Bottled at 46% ABV, I picked up a full bottle of this one during my travels in Western Canada late last year. I believe I paid ~$85 CAD for it.

Here is how it compares to other Indian whiskies in my Meta-Critic Whisky Database:

Amrut Bourbon Single Cask: 8.74 ± 0.32 on 13 reviews ($$$$)
Amrut Fusion: 8.89 ± 0.25 on 25 reviews ($$$$)
Amrut Indian Single Malt: 8.26 ± 0.82 on 17 reviews ($$$)
Amrut Peated Single Malt: 8.69 ± 0.32 on 12 reviews ($$$$)
Amrut Peated Single Malt Cask Strength: 9.14 ± 0.18 on 11 reviews ($$$$)
Amrut Portpipe Peated Single Cask (all casks): 8.77 ± 0.40 on 11 reviews ($$$$)
Amrut Two Continents: 8.81 ± 0.44 on 13 reviews ($$$$)
Paul John Single Cask: 8.90 ± 0.33 on 5 reviews ($$$$)
Paul John Classic Select Cask: 8.62 ± 0.37 on 7 reviews ($$$$)
Paul John Brilliance: 8.47 ± 0.37 on 8 reviews ($$$)
Paul John Peated Select Cask: 8.78 ± 0.26 on 9 reviews ($$$$)
Paul John Bold: 8.75 ± 0.21 on 6 reviews ($$$)
Paul John Edited: 8.46 ± 0.48 on 8 reviews ($$$)

Let’s see what I find in the glass:

Nose: Definitely a peated malt – phenolic, but more smoke and gasoline exhaust than your typical Islay peated whisky. Almost like toasted barley? Sweet, in an uncomplicated simple syrup sort of way. Some vanilla. Green apples and some citrus (lemon). Cumin seeds. A bit funky, similar to some of the younger Swedish whiskies I’ve reviewed recently.
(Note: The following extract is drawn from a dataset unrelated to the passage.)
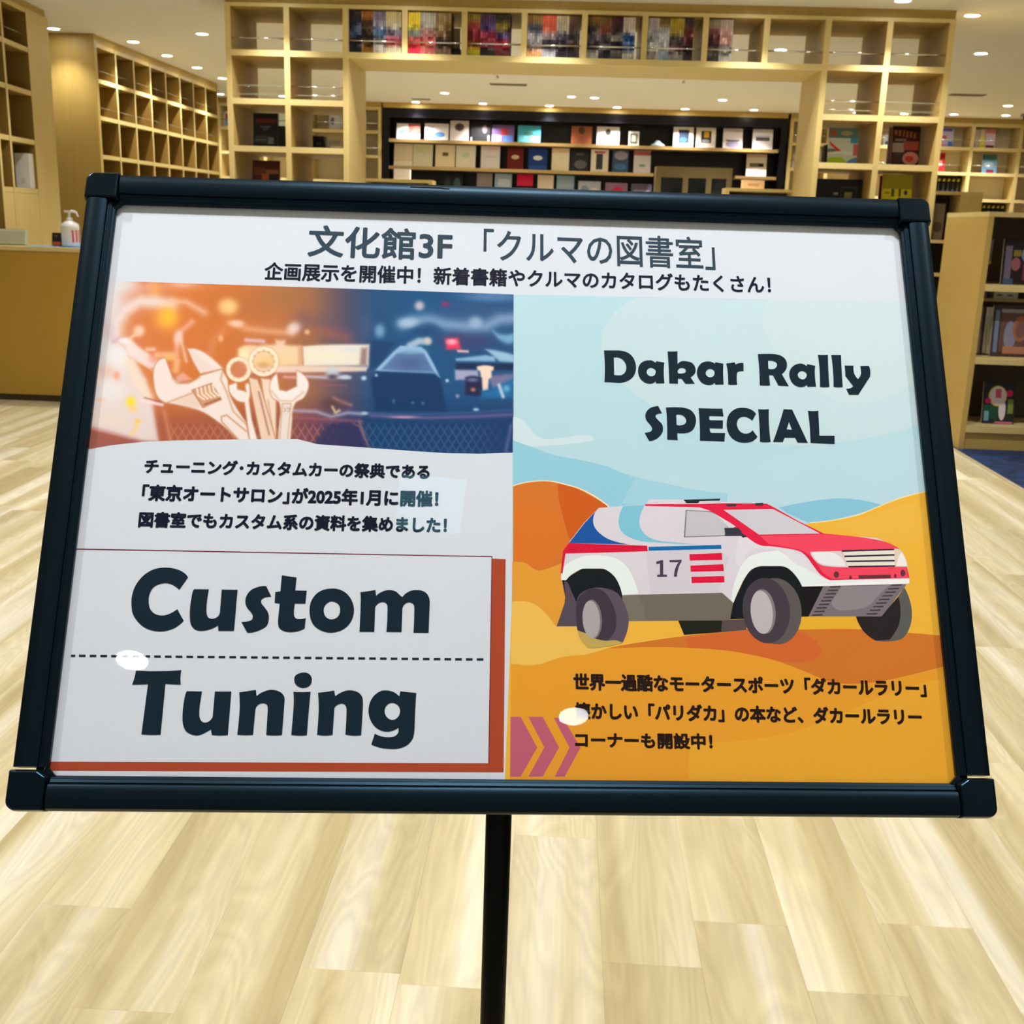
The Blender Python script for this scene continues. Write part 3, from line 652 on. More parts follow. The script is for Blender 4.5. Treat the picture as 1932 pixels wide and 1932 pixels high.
facing('magazine', 'magazine with pink and white cover on the bottom shelf', 'magazine', 1856, 1917, 724, 806, YB+.12, .157, (36, 40, 40),
       [(.04, .1, .5, .45, (30, 72, 56)), (.16, .42, .74, .92, (206, 196, 70), 1), (.2, .45, .72, .9, (226, 214, 222), 1), (.38, .62, .56, .84, (206, 90, 120)), (.06, .48, .26, .62, (214, 40, 110), 1), (.72, .66, .92, .82, (214, 40, 110), 1), (.5, .08, .72, .6, (214, 204, 208), 1), (.78, .25, .95, .6, (120, 140, 60)), (.06, .06, .2, .3, (110, 160, 170)), (.4, .0, .95, .05, (200, 110, 140))], lean=10)

# ------------------------------------------------------------------ black display case in the far wall
YW = 15.6; bc = thing('display_case', 'black built-in display case with lit shelves beyond the arch', 'display case', (0, YW, 0))
part('back_panel', (-2.56, .33, 0), (2.80, .36, 2.78), BLACK, bc)
part('side_frame', (-2.56, 0, 0), (-2.47, .33, 2.78), BLACK, bc); part('side_frame', (2.72, 0, 0), (2.80, .33, 2.78), BLACK, bc)
part('top_frame', (-2.47, 0, 2.66), (2.72, .33, 2.78), BLACK, bc)
part('header_panel', (-2.56, .0, 2.78), (2.80, .36, CEIL), W_DARKER, bc)
part('shelf_board', (-2.47, -.04, 2.345), (2.70, .33, 2.385), W_CASE, bc)
part('shelf_board', (-2.47, -.04, 2.00), (1.08, .33, 2.04), W_CASE, bc)
part('shelf_board', (2.16, -.04, 2.00), (2.70, .33, 2.04), W_CASE, bc)
part('shelf_board', (-2.47, -.04, 1.60), (1.08, .33, 1.64), W_CASE, bc)
part('lower_cabinet', (-2.47, -.04, 0), (2.72, .30, .7), BLACK, bc)
WHT, CRM = (232, 228, 226), (238, 228, 204)
S1, S2, S3 = 2.3855, 2.0405, 1.6405
def dc(x0, x1, yt, yb, z, c, patches, what, kind='book', th=.012, lean=10, row=1):
    facing(kind, what, kind.replace('_', ' '), x0, x1, yt, yb, YW+.06, z, c, patches, th=th, lean=lean, group='face-out books in the black display case', hmax={S1: .262, S2: .294, S3: .345}[z])
dc(748, 792, 233, 258, S1, (206, 214, 212), [(.1, .3, .45, .6, (110, 176, 170), 1), (.5, .35, 1, .98, (150, 76, 66)), (.6, .2, .85, .5, (210, 200, 200), 1)], 'white book with teal and brown cover, first on the upper display shelf')
dc(801, 846, 233, 260, S1, (224, 220, 228), [(.12, .72, .4, .84, (170, 160, 180)), (.4, .15, .85, .5, (90, 140, 214), 1)], 'white book with a blue splash, second on the upper display shelf')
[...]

Palate: Strong honey note now, definitely a sweet one. A bit of caramel. Some red delicious joins the green apple. Lemon drop candies. Scottish oat cakes and arrowroot baby biscuits. Grassy. Not really much peat here. Mouthfeel is a bit light for 46%, would have been better a little higher, I expect. Dare I say it – this is “smooth.” Easy drinking, you could polish this off pretty quickly if you weren’t careful.

Finish‎: Medium length (a bit quick for a peated whisky, though). Surprisingly, a lingering fruity sweetness lasts the longest (plus some vanilla cake frosting). Faint lingering smoke, but not as much you would might have expected from the initial nose.

Water brings up the fruit notes on the nose, but waters down the mouthfeel slightly (and brings up the sweetness even more). I recommend you drink it neat. If you do add water, probably no more than a few drops.

Not a particular complex whisky – but a pleasant enough sipper, and very easy to drink neat. You might even call it elegant. This is one for when you just want to relax with friends (who don’t mind the strong phenolic nose). Certainly better than the Edited I recently tried, but I again would score this slightly lower than the Meta-Critic average.

Among reviewers, Jim Murray is again a huge fan. Fairly positive are Jonny of Whisky Advocate, Serge of Whisky Fun, as well as Unclimbability and Devoz from Reddit. Worth trying out if you get the chance.